D’abord, d’importantes sécheresses ont entraîné une diminution de l’énergie produite par les centrales hydroélectriques et éoliennes dans le monde, en particulier en Europe. La diminution de ces sources d’énergie a entraîné le passage à des centrales électriques fonctionnant au gaz naturel et au charbon. Cela a entraîné une augmentation de la demande de charbon et de gaz naturel et a fait grimper leurs prix. Parallèlement, la diminution des réserves stockées de gaz naturel en Europe jusqu’à des niveaux très bas a contribué à la hausse des prix. Et avec l’utilisation du gaz à des fins de chauffage, cet hiver, la hausse devrait se poursuivre.
D’autre part, les sociétés énergétiques, principalement américaines, ont rechigné pendant la pandémie à investir dans de nouveaux projets d’exploration et de forage en raison de la baisse de la demande mondiale en hydrocarbures.

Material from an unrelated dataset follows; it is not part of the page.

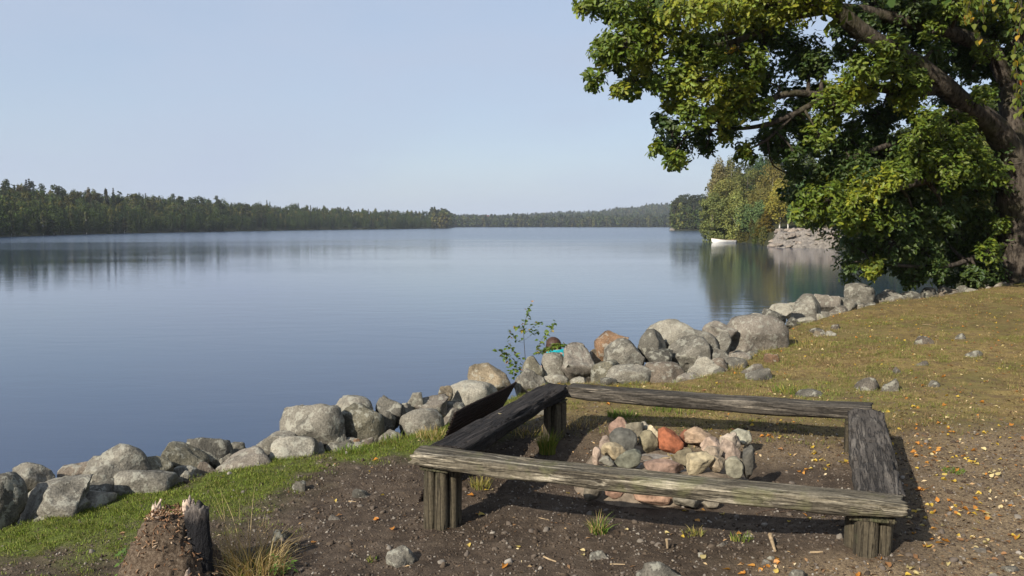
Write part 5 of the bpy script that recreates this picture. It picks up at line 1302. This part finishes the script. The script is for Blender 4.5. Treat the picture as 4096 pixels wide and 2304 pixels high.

Or, il est difficile de rattraper le temps perdu et il faudra de longs mois pour relancer d’anciens projets ou mettre au point des nouveaux.
En revanche, le Turkménistan n’a pas cessé de développer ses richesses naturelles dans le secteur pétrolier et gazier par le forage et la mise en exploitation de nouveaux puits. La diplomatie d’Achgabat défend d’ailleurs depuis des années le principe de la sécurité énergétique à l’échelle mondiale auprès des organismes internationaux et particulièrement les Nations unies. Mais il ne suffit pas d’augmenter le pays volume d’hydrocarbures extrait, il faut encore pouvoir les délivrer sur les marchés mondiaux.
C’est la raison pour laquelle Achgabat a lancé plusieurs projets d’envergure destinés à faciliter l’approvisionnement des marchés mondiaux en produits énergétiques turkmènes. L’exploitation des richesses offshore de la mer Caspienne et notamment du champ Dostlouk, exploité conjointement avec l’Azerbaïdjan, bénéficiera de l’extension de la flotte turkmène en bateaux de transport pour acheminer gaz et pétrole, selon la route déjà existante, jusqu’à Bakou et, de là, vers la mer Noire et les Balkans. Et le lancement de projets d’ouvrages sous-marins à travers la Caspienne, que ce soit le projet Caspian Connector (connexion des réseaux turkmènes et azerbaïdjanais déjà existants) ou celui de gazoduc transcaspien, sont appelés à multiplier les capacités de transit énergétique vers l’ouest.
Le Turkménistan développement également ses capacités d’exportation vers l’est. C’est particulièrement le cas du gazoduc Turkménistan-Chine. En plus de ses lignes existantes A, B et C, la ligne D devrait être terminée de construire dans un proche avenir. La mise en œuvre de ce projet permettra de soulager la demande d’énergie de Pékin : le Turkménistan sera alors en mesure de répondre à environ 35 % des besoins énergétiques de la Chine.
Dans ce cadre, la mise en œuvre dans un futur cependant plus lointain du projet de gazoduc TAPI permettra de répondre à la plupart des besoins énergétiques de l’Afghanistan, du Pakistan et de l’Inde. C’est la raison pour laquelle le Turkménistan essaie d’obtenir du nouveau gouvernement taliban la poursuite de la construction du tronçon afghan du gazoduc et des garanties sur sa sécurité. L’importance de cet ouvrage est d’autant plus grande pour Achgabat que la perspective de son prolongement vers l’Asie du Sud-Est lui ouvrirait de nouveaux marchés.